No less diverse have been the opinions about domestic affairs, particularly about President Lukashenka canceling the short-lived ban on sales of alcoholic beverages in Minsk between 11 PM and 7 AM as well as his harsh criticism of the domestic violence bill prepared by the Ministry of Internal Affairs. According to Yury Drakakhrust of Radio Liberty and, the late-night alcohol ban cancelation by the president, who is an avowed non-drinker and proponent of a healthy lifestyle, can only be attributed to Lukashenka’s obsessive reluctance to being likened to Mikhail Gorbachev. The latter’s anti-alcohol campaign of 1985–1987 is indeed not fondly remembered all across the former Soviet Union. Among other things, Gorbachev was ridiculed as Mineral Secretary (a cross between General Secretary and Mineral Water) and that is the last thing Lukashenka needs, Drakakhrust believes (, October 4). Surprisingly, some Lukashenka-loyal pundits allowed themselves to disagree with the Belarusian leaders’ decision to lift the nighttime alcohol sale ban (Shpakovsky, October 5).

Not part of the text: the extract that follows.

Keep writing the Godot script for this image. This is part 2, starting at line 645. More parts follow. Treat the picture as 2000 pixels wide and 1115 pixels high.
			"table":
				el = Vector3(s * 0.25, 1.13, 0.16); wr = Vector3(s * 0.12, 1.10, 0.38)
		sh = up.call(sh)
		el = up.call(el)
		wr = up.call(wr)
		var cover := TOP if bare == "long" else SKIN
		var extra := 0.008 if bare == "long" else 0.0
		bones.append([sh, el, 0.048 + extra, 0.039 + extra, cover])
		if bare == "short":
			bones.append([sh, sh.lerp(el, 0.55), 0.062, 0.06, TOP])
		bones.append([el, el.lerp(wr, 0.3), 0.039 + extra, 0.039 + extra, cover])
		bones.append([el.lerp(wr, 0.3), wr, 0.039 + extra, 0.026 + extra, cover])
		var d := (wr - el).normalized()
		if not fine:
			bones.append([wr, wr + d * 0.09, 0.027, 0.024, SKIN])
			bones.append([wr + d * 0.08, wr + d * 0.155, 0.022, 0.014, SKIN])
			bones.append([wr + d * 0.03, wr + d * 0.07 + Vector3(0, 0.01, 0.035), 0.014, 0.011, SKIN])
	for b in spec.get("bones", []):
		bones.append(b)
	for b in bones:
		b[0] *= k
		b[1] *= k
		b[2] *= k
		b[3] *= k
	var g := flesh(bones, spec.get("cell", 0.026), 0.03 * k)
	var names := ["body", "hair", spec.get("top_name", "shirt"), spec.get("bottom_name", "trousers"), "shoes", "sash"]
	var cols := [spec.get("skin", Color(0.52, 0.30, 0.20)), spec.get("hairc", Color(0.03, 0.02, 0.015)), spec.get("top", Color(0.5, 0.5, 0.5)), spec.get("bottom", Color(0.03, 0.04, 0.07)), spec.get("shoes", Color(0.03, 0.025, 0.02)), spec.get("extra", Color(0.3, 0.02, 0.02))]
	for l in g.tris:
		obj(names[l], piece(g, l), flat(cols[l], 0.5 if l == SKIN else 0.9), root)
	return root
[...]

Somewhat more complicated has been Lukashenka’s criticism of the domestic violence bill, which according, to the Belarusian leader, borrows some discredited Western fads that “run contrary to our Belarusian Slavic traditions and our own experience” (Belta, October 5). In particular, this is about outlawing physical punishment of children, which Lukashenka says he himself practiced at times on his elder son. Lukashenka’s criticism of behavioral norms now fairly well established in Western liberal democratic societies and his support of “traditional values” inspired reproach from some quarters (Charter97, October 5). At the same time, however, on its surface Lukashenka’s attitude is not altogether alien to those in Western countries who see themselves as part of the ascendant populist resistance to granular identity politics and alternative lifestyle choices.

In multiple ways, therefore, Belarus is asserting its right to be its own self, not an imitator of alien mores or a voiceless victim of the international scene’s most powerful and aggressive actors.